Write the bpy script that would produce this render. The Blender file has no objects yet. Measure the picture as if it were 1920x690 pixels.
———
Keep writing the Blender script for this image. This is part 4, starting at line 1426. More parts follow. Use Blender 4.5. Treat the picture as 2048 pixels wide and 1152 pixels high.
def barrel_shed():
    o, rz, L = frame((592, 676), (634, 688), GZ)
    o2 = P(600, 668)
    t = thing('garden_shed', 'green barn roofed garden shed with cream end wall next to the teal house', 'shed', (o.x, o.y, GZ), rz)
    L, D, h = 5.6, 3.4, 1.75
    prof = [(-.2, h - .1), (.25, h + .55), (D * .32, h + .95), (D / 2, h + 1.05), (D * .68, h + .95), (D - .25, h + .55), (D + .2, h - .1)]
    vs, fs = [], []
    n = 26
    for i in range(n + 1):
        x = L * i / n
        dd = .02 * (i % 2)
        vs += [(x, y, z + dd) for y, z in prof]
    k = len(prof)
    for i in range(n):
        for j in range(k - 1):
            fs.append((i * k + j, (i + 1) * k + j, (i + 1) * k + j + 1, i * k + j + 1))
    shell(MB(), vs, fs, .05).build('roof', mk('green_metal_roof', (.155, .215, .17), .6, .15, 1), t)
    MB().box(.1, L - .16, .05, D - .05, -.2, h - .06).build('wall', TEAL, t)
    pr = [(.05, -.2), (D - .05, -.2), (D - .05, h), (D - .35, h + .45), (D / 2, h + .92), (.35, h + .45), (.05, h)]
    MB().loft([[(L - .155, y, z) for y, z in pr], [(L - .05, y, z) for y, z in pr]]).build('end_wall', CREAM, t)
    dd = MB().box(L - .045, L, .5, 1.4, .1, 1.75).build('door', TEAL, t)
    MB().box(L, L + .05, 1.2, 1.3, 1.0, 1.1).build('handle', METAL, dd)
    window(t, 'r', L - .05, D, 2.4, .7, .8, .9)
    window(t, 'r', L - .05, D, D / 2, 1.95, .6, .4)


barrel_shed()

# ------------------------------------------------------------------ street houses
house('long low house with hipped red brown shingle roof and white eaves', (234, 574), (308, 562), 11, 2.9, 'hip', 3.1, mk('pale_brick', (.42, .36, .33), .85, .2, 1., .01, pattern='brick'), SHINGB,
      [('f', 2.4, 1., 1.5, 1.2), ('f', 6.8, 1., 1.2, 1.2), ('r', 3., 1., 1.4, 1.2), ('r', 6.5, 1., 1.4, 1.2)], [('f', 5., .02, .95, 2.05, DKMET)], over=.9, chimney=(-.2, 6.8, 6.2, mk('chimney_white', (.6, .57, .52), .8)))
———
**EXERCISE DIRECTIONS:** Find the word "this" in the entries, and copy every line it shows up in.

**PROBLEM SOLUTION:**
Write the bpy script that would produce this render. The Blender file has no objects yet. Measure the picture as if it were 1920x690 pixels.
Keep writing the Blender script for this image. This is part 4, starting at line 1426. More parts follow. Use Blender 4.5. Treat the picture as 2048 pixels wide and 1152 pixels high.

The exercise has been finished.